Essa distorção acontece porque muitos desses papéis oferecem isenção de imposto de renda para pessoas físicas. Na prática, o investidor vê um retorno “bruto” atrativo, mas ignora o risco de crédito embutido, acreditando que está fazendo um bom negócio.
Além disso, o fenômeno tem gerado uma falsa sensação de segurança em setores com características muito distintas de resiliência e risco financeiro.
Alavancagem alta
Durante o programa, os gestores fizeram questão de lembrar que nem todos os setores da economia têm a mesma capacidade de lidar com dívidas elevadas. “Infraestrutura é um exemplo clássico de setor que nasce alavancado, mas com dívidas de longo prazo e receitas previsíveis”, explica Legatê. Esses projetos costumam ter margens altas e estabilidade contratual, o que permite assumir mais risco financeiro.
Por outro lado, setores como varejo, telecomunicações e empresas de tecnologia enfrentam competição acirrada, margens apertadas e alta rotatividade de clientes. “O custo de aquisição do cliente está ficando alto, e o cara troca de operadora por R$ 10, R$ 20”, aponta. Nesse cenário, a alavancagem pode se tornar uma armadilha.
As empresas de commodities também precisam carregar caixa em excesso para resistirem aos ciclos de baixa nos preços. “Se o preço da commodity cair, vai sofrer para caramba”, afirma Legatê.
“Apagão” entre papéis
Uma das grandes preocupações apontadas pelos gestores é a quase inexistência de diferenciação entre ativos de crédito no mercado atual. Legatê cita, por exemplo, que empresas ultra sólidas de infraestrutura — com contratos de 30 anos corrigidos pela inflação e margens Ebitda superiores a 80% — estão pagando o mesmo spread que companhias de varejo, que são muito mais vulneráveis a oscilações do PIB e dos juros.
“O spread de empresas como Vibra, Compass ou linhas de transmissão está no mesmo nível de papéis de ISPs (provedor de serviço de internet), que operam num mercado altamente competitivo e com risco muito maior”, alerta.
Esse achatamento dos spreads tem levado até mesmo papéis de empresas do setor de saúde, que passaram a enfrentar inadimplência elevada e dificuldades de repasse, a serem negociados com remunerações próximas das de companhias high grade.
Perigo da reversão de ciclo
O maior risco, segundo os gestores, é que esse cenário se reverta — e os investidores não estejam preparados para isso. Legatê aponta que boa parte desses fundos de crédito estão montados sobre ativos com duration longa (5 a 10 anos), sem nenhum “carrego” significativo.

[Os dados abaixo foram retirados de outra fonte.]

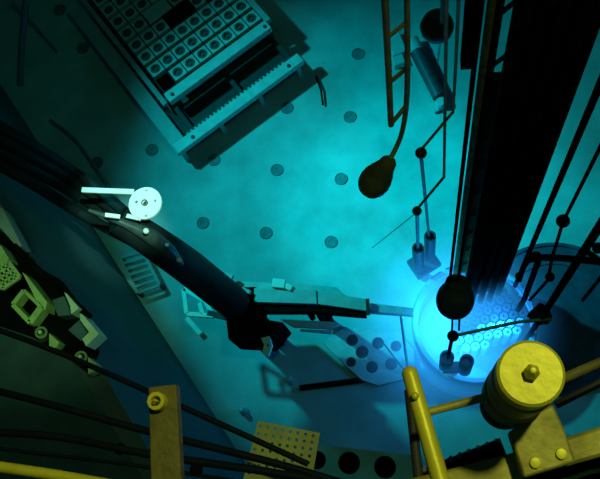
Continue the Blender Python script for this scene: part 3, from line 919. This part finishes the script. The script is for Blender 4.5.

“Se a NTN-B fecha, é natural que os spreads abram. E aí, o investidor pode tomar um prejuízo grande sem perceber que estava exposto”, explica. A valorização dos papéis até agora se deve à queda das taxas. Mas, se os juros reais recuarem ainda mais e os spreads subirem, os fundos podem sofrer perdas relevantes.
A situação atual, que mistura excesso de liquidez, spreads comprimidos, falta de diferenciação e prêmios negativos, exige atenção redobrada dos investidores. “Hoje, o mercado não está precificando risco de forma adequada. E isso é perigoso”, conclui Urbano.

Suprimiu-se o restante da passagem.